Given data -
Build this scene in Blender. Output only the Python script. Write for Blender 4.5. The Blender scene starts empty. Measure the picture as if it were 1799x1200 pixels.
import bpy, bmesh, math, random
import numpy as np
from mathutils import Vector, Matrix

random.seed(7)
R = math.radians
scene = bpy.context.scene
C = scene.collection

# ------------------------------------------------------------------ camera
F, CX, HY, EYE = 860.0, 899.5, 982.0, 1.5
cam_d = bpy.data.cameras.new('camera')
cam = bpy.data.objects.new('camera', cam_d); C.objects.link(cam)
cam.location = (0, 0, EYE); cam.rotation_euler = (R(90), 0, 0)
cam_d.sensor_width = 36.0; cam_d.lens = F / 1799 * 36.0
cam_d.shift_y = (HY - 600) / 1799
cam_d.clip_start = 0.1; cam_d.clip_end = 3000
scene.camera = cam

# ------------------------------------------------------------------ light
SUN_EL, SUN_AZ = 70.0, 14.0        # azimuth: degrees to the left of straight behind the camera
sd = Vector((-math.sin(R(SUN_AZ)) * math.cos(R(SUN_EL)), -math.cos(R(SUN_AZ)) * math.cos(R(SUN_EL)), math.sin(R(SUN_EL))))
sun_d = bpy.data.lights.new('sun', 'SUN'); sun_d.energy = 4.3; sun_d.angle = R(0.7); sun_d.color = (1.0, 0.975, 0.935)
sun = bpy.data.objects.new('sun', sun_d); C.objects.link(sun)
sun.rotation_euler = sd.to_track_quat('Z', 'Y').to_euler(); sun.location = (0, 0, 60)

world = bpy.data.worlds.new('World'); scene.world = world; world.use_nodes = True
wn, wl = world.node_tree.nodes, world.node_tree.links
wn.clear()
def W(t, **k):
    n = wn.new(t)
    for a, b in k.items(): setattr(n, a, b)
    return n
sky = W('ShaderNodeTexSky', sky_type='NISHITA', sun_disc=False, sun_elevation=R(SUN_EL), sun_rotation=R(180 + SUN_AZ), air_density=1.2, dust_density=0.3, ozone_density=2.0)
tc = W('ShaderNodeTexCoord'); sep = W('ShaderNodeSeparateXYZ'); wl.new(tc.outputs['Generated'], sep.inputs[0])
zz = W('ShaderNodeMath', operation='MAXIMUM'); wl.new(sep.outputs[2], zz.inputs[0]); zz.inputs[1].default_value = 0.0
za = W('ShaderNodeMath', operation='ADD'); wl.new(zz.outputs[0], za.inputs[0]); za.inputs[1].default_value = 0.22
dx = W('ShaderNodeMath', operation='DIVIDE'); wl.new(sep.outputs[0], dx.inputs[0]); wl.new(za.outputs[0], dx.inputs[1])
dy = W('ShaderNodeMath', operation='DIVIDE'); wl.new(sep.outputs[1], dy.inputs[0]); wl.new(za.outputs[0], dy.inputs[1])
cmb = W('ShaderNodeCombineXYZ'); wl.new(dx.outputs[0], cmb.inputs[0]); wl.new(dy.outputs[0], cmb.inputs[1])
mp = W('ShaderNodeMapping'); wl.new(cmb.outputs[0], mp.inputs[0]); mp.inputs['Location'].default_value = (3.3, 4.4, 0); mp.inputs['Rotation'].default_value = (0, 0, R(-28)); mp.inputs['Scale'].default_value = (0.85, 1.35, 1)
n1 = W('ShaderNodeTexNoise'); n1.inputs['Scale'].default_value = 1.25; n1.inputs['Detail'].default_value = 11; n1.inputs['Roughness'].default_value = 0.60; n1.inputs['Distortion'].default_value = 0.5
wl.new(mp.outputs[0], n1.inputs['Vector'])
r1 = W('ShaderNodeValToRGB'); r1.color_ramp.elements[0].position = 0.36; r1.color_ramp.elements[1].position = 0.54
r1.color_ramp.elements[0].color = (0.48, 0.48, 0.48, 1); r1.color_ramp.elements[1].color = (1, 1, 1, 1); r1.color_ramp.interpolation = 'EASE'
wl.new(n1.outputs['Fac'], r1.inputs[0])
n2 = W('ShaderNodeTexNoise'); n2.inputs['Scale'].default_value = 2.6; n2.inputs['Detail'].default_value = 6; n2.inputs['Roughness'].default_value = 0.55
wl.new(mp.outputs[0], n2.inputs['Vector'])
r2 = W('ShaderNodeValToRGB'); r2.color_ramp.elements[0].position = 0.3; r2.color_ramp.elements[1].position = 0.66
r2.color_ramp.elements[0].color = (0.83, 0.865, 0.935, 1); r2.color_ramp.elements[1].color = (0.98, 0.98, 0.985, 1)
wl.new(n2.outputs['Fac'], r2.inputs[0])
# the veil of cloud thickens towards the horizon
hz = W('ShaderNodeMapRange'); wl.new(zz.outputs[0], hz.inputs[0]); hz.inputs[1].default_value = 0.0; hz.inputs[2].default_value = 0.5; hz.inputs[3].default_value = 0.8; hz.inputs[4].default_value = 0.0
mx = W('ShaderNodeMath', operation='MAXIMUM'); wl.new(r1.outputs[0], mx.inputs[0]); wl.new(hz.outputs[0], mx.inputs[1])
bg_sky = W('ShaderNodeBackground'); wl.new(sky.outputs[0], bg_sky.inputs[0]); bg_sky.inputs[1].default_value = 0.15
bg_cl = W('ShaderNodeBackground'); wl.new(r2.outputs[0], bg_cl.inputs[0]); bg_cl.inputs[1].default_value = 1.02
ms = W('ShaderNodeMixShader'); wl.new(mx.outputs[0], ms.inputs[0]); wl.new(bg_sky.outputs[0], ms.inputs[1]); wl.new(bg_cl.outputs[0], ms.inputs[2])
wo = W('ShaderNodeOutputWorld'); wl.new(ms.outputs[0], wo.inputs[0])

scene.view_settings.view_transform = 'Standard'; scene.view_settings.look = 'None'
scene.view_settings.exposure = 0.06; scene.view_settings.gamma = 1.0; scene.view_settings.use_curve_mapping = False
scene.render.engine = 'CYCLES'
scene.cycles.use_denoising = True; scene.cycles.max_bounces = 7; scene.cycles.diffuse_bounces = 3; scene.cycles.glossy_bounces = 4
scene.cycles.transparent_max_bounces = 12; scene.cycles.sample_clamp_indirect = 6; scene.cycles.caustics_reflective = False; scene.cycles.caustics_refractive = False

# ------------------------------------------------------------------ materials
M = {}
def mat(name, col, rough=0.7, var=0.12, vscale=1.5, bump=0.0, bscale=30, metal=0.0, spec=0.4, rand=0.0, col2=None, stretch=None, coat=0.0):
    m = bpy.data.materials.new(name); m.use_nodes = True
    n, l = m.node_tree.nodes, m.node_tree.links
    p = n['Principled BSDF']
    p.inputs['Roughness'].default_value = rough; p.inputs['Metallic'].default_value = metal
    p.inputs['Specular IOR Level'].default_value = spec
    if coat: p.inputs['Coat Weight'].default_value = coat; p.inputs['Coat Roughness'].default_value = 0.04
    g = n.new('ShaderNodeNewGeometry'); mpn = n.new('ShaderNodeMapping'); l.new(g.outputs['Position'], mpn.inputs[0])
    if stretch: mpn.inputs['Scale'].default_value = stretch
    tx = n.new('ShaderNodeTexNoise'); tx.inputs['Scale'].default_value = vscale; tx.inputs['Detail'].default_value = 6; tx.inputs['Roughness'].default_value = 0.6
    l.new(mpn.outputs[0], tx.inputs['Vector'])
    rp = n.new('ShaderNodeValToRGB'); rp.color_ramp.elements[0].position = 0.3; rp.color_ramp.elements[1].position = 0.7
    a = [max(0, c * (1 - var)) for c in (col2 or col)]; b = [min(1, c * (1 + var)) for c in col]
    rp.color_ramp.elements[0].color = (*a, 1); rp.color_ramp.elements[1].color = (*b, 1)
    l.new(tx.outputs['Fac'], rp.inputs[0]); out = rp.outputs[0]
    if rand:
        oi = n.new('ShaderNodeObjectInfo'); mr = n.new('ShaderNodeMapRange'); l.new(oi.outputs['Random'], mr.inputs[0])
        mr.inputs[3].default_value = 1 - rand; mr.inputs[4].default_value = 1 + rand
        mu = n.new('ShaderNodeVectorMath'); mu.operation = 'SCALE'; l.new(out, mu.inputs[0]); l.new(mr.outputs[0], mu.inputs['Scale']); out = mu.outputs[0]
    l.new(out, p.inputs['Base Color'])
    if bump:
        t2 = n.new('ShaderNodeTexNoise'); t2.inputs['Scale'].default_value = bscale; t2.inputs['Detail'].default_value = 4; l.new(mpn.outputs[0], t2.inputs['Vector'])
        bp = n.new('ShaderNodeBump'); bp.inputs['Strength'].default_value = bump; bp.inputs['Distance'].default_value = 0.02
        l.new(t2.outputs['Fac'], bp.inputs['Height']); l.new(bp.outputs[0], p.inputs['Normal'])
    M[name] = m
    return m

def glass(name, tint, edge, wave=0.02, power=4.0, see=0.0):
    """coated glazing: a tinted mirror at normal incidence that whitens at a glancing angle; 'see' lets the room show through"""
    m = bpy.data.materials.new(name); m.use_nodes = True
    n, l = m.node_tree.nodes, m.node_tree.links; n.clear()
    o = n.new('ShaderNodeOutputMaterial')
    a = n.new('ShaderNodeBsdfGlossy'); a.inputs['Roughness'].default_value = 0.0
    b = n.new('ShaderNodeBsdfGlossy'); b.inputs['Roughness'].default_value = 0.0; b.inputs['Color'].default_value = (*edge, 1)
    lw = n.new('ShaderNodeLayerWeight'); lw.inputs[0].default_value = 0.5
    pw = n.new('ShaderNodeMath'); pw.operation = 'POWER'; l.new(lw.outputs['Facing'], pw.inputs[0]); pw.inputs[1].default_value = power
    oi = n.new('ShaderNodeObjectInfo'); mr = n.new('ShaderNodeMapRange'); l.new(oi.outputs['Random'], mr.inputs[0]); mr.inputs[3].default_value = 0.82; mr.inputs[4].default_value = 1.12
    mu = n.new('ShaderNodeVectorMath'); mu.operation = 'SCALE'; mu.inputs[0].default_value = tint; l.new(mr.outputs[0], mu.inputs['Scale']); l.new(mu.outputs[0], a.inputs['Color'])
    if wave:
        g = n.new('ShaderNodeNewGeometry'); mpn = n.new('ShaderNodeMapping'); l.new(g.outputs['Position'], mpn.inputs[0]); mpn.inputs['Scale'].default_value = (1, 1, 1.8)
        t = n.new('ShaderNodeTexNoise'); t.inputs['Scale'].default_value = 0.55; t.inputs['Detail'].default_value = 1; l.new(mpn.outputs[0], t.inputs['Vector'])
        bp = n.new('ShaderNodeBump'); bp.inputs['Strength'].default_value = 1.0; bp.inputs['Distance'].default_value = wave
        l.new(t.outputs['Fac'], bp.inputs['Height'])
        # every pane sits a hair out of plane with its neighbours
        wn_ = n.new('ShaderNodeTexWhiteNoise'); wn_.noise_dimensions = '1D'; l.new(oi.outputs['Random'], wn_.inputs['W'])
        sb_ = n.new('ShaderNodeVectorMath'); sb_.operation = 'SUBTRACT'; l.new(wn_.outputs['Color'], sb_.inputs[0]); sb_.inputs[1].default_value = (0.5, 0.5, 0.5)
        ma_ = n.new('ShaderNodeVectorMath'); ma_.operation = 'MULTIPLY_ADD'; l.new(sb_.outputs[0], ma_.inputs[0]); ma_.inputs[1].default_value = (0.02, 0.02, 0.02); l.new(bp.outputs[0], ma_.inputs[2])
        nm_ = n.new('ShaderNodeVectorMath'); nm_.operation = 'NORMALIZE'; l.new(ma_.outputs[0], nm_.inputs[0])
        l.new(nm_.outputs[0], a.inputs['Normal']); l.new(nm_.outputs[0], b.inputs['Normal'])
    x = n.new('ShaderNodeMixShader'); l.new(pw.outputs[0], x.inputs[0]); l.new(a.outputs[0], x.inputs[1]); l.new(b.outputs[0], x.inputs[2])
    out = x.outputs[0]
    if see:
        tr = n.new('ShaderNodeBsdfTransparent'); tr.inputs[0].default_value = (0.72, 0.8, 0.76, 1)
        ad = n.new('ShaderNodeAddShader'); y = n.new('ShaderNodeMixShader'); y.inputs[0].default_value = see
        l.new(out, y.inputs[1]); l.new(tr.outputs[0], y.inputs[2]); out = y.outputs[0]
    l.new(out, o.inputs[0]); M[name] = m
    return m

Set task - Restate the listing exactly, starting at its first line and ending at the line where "C = scene.collection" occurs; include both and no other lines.

Written solution -
Build this scene in Blender. Output only the Python script. Write for Blender 4.5. The Blender scene starts empty. Measure the picture as if it were 1799x1200 pixels.
import bpy, bmesh, math, random
import numpy as np
from mathutils import Vector, Matrix

random.seed(7)
R = math.radians
scene = bpy.context.scene
C = scene.collection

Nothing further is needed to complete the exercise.